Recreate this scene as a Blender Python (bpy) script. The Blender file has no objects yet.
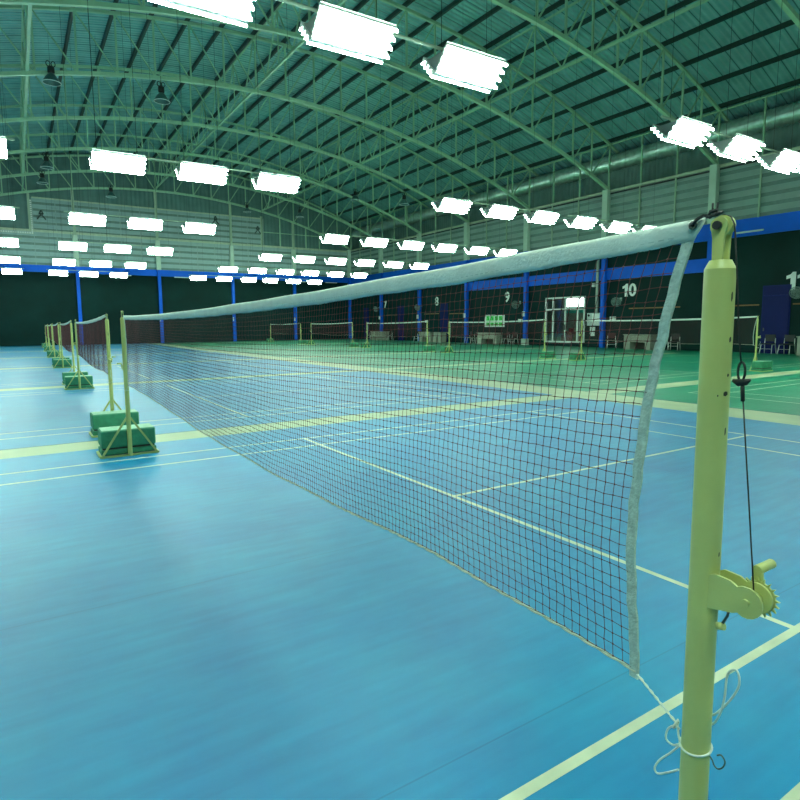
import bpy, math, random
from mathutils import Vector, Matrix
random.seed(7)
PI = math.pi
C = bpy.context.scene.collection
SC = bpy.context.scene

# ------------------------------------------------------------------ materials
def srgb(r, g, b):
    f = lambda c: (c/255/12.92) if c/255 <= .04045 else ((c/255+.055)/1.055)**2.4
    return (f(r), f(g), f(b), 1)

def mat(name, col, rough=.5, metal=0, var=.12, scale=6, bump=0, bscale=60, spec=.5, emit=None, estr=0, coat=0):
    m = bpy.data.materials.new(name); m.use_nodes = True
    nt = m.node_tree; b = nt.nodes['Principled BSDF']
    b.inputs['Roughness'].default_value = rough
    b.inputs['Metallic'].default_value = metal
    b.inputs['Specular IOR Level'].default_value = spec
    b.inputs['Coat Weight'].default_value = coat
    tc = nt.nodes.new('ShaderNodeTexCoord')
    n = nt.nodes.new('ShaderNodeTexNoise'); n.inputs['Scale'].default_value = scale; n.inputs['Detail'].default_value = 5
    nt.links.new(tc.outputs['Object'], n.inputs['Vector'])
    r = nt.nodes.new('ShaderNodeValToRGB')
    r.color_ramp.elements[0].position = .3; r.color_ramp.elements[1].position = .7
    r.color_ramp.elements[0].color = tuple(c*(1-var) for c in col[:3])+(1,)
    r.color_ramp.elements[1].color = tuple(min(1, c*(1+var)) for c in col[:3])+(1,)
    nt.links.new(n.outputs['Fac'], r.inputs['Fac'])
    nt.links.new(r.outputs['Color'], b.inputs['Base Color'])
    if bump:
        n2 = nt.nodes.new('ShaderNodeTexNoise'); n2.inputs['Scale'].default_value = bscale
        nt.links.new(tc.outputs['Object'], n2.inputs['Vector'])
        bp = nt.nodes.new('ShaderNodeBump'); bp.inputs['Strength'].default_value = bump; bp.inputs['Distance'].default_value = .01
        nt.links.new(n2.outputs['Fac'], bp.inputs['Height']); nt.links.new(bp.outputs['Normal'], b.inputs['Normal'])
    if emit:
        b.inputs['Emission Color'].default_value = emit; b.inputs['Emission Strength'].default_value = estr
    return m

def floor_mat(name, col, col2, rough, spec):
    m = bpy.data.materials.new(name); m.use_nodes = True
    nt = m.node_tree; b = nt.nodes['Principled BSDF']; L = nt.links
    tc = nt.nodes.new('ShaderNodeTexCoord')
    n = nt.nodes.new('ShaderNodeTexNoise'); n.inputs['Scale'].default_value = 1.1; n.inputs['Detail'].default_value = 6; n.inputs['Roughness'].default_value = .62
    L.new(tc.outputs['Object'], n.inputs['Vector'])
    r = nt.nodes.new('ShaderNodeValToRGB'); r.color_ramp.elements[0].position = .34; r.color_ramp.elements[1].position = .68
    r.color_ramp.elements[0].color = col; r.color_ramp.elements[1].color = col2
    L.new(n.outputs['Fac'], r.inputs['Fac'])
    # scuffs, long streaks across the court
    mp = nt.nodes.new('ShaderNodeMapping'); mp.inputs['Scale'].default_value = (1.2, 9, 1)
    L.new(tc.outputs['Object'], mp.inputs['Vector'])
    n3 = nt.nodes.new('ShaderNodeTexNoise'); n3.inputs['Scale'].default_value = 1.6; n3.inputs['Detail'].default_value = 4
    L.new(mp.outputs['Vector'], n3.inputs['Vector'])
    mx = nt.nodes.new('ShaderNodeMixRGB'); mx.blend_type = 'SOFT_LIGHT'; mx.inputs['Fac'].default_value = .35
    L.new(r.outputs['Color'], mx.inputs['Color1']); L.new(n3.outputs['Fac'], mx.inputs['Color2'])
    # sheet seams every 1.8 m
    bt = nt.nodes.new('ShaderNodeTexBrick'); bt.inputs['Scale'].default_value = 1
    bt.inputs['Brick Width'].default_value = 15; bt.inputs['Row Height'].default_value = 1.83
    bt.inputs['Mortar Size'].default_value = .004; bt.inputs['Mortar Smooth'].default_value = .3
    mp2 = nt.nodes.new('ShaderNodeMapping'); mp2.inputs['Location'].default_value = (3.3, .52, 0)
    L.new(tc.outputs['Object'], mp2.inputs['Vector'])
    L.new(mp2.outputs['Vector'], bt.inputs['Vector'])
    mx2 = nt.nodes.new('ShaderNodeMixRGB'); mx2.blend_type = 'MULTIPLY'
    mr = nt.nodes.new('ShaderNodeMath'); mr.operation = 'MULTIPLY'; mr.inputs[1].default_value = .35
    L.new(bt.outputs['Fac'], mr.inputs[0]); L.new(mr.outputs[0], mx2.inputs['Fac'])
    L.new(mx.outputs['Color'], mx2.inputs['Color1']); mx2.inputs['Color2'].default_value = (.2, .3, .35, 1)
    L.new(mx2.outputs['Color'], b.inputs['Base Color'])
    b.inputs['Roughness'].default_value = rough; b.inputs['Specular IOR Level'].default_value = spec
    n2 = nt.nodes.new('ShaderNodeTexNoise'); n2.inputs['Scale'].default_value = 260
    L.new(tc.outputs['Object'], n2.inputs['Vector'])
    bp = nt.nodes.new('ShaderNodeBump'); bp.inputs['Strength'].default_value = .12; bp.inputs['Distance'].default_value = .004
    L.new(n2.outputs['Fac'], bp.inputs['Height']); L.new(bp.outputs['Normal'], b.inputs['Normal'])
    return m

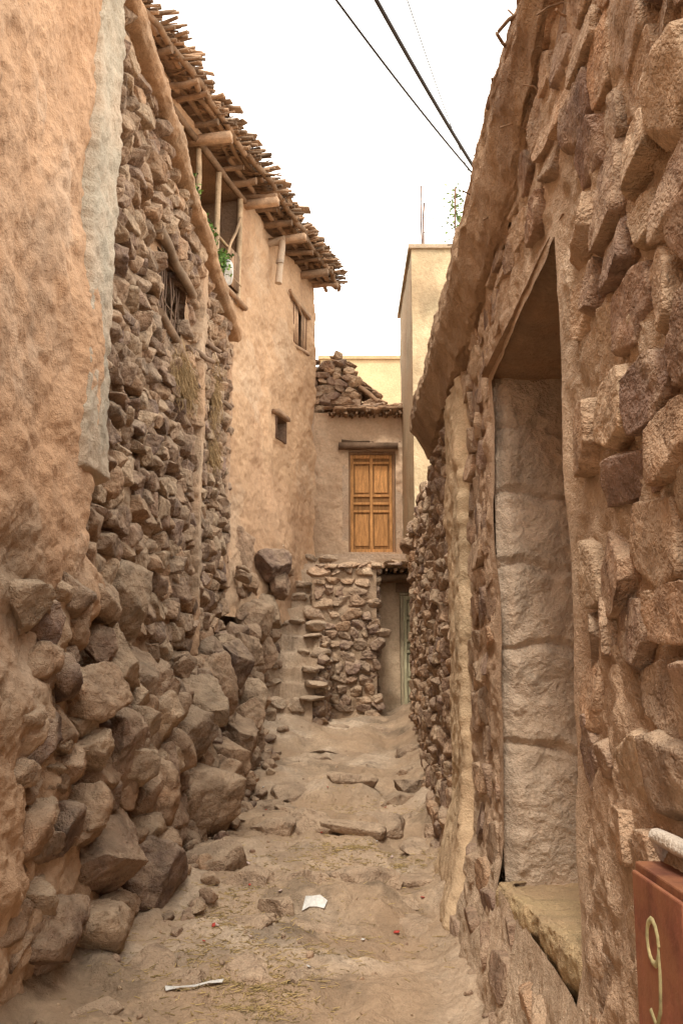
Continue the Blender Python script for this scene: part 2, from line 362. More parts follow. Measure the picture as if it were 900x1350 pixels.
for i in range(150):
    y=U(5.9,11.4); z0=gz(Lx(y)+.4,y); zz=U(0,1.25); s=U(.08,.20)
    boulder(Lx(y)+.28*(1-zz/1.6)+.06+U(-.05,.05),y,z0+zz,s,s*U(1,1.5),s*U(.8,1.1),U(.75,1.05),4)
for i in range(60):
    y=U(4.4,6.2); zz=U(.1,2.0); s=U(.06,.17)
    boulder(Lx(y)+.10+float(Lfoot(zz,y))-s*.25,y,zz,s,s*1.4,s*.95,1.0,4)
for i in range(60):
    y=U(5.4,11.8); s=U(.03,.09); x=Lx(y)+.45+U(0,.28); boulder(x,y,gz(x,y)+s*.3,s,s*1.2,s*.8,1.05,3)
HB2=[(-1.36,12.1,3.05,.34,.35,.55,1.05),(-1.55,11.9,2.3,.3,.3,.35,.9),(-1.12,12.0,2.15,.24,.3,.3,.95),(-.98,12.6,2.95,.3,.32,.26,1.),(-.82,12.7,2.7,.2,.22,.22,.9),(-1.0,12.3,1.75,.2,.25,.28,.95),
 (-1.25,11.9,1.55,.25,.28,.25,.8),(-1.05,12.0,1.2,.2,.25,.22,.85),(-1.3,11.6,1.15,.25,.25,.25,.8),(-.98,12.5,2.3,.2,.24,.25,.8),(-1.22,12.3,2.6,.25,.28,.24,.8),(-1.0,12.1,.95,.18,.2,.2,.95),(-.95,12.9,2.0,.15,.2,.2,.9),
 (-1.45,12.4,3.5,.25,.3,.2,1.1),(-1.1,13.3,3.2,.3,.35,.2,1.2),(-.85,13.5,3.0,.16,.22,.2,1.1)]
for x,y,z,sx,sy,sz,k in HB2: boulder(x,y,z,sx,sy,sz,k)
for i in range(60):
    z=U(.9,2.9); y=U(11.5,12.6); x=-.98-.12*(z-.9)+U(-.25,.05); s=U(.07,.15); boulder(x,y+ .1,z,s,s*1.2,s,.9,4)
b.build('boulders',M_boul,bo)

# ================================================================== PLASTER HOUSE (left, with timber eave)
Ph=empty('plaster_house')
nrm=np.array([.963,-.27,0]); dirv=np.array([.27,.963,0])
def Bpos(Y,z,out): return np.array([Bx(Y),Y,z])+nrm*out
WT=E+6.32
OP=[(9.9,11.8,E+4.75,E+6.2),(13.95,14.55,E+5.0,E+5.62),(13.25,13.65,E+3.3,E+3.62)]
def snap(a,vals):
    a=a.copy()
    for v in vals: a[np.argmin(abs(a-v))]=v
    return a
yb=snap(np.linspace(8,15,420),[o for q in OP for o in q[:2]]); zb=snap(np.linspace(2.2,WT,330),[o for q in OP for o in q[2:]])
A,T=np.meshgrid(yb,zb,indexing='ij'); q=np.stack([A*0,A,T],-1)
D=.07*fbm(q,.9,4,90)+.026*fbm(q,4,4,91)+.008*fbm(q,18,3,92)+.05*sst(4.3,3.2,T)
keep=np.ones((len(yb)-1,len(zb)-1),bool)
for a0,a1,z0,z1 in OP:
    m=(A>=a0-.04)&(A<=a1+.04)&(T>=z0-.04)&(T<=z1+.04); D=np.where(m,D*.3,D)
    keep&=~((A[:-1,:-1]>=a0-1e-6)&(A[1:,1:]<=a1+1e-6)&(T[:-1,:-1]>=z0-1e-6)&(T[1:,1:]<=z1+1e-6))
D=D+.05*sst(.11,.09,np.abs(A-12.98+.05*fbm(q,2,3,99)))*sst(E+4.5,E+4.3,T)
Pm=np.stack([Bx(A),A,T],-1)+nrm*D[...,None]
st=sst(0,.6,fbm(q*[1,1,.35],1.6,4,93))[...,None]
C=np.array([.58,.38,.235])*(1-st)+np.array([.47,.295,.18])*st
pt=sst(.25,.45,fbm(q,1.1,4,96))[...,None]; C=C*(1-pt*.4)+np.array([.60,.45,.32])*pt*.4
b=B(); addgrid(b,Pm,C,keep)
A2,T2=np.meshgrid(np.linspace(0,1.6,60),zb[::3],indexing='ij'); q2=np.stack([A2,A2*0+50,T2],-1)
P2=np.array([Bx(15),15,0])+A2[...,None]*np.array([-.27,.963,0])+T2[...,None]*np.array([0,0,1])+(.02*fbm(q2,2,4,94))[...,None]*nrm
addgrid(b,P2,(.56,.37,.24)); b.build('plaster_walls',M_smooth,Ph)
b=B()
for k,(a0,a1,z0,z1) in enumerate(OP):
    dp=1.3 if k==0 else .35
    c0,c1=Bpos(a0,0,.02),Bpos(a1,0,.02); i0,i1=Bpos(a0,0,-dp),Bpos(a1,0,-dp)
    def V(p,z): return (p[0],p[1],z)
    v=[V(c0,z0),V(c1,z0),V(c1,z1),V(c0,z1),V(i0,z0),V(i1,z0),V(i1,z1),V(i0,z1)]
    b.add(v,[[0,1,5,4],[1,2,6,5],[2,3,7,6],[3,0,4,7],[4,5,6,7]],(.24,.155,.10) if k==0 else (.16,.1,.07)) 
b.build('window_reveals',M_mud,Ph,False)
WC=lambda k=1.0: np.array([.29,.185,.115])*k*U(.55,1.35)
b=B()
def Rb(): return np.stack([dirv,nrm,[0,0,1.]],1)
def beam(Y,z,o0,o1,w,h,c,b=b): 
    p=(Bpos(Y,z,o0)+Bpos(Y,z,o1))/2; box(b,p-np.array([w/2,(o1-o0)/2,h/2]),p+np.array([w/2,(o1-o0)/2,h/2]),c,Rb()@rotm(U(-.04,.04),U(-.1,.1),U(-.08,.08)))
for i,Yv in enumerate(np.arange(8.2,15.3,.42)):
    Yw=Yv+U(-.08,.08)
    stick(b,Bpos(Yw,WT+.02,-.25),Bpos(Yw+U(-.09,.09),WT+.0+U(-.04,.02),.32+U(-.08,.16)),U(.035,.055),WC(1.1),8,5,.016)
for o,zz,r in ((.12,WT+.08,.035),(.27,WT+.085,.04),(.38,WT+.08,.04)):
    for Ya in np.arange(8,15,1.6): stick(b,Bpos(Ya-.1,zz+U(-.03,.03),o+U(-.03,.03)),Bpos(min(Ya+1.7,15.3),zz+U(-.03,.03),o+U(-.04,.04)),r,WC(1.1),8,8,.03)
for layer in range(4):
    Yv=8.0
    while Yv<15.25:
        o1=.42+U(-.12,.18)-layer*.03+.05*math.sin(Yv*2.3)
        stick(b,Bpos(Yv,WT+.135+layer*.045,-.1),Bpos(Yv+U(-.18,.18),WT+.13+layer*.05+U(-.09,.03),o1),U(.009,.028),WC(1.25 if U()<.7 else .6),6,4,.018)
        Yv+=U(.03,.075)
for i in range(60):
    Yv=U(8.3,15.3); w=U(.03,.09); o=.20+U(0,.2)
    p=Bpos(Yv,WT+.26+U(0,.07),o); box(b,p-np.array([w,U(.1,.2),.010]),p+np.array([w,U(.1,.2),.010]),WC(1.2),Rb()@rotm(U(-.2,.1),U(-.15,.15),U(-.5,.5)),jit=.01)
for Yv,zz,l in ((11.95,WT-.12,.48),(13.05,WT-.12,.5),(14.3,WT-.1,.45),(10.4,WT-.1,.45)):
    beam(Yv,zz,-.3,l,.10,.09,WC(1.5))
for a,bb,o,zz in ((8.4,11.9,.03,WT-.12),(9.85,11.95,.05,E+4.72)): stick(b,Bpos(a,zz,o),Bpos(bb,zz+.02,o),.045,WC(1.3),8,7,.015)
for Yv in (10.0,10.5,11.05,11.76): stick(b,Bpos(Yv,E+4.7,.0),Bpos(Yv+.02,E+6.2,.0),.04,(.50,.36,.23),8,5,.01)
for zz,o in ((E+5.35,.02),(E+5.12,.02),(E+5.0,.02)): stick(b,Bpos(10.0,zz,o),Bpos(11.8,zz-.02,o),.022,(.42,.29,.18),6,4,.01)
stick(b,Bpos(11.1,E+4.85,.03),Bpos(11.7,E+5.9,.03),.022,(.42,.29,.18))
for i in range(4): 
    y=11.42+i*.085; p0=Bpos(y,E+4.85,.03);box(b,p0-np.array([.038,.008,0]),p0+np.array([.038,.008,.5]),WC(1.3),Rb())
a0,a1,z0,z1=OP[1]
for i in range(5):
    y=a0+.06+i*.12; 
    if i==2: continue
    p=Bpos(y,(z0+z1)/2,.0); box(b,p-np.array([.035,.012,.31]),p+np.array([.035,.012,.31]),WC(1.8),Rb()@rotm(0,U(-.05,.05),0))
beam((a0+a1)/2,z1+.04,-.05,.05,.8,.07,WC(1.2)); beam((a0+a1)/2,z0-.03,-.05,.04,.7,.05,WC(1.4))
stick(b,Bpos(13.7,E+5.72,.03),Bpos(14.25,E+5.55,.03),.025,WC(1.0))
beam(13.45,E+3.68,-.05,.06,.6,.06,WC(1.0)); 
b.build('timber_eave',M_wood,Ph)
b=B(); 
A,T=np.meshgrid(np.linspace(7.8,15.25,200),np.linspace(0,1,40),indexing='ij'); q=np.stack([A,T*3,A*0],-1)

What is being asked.
Leave out the pictures and repeat exactly the lines from the start of the material through the line that contains "return (f(r), f(g), f(b), 1)", both included.

Exercise answer.
Recreate this scene as a Blender Python (bpy) script. The Blender file has no objects yet.
import bpy, math, random
from mathutils import Vector, Matrix
random.seed(7)
PI = math.pi
C = bpy.context.scene.collection
SC = bpy.context.scene

# ------------------------------------------------------------------ materials
def srgb(r, g, b):
    f = lambda c: (c/255/12.92) if c/255 <= .04045 else ((c/255+.055)/1.055)**2.4
    return (f(r), f(g), f(b), 1)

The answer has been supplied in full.